Keep a book. Make a list of your to do items. If you're a fancy techno schmuck keep it on whatever electronic device you've got on your belt, and type away at it with your thumbs, I don't care, but keep a list. You have to be the guy that never "forgets" to do something. And you can't be that guy without a list.
Find a way to rank order the list. Unless you're an unimportant dumbass in an overstaffed cesspool, there's going to be multiple items on your list. As you add items on the list you need to know which ones to prioritize on.
Here's how I do it. I think I saw it in one of those inane management classes. Next to every item on my list, I jot down an alphanumeric code of sorts. That's a two digit code - first digit is a,b,or c, in order of importance and the second digit is 1,2 or 3 in order of urgency. You should be spending most of your time on the items coded a1 and the least on c3. in fact if your code begins with c, consider delagating it. I also put in a commit date next to the task if it exists.
Every day at the end, last 15 or 30 minutes (see previous chapter), go through your list, reorganize your list. Strike of the completed ones, reevaluate their urgency, and judge your progress to your commit dates. As a very last resort, after your have exhausted all your wiles, you should recommit the ones you think you need more time. Recommiting should be considered a sin if your code begins with an A.
Never ever be the cause of a meeting reschedule. Ever. It's disrespectful.

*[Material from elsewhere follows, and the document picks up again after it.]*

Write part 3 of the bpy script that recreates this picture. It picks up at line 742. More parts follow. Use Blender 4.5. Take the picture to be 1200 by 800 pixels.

The only reason for a reschedule should be an explicit instruction from your boss, or safety or HR. If another meeting being rescheduled impacts a meeting which then you have to move, then as far as possible, dont.
Get your shit together at work. You have to be viewed as a consistent person who does what he says he will. Do not take on more than you can chew and then make lame excuses. Do not whip around other people's schedules because you forgot you had something else to do.
I know you're thinking that there are many middle managers who do this. How come they're successful then, you're thinking? Well check out how many of them go PAST that middle management purgatory. And think of how many senior (C-Level) managers you know that dont keep to a schedule.
There.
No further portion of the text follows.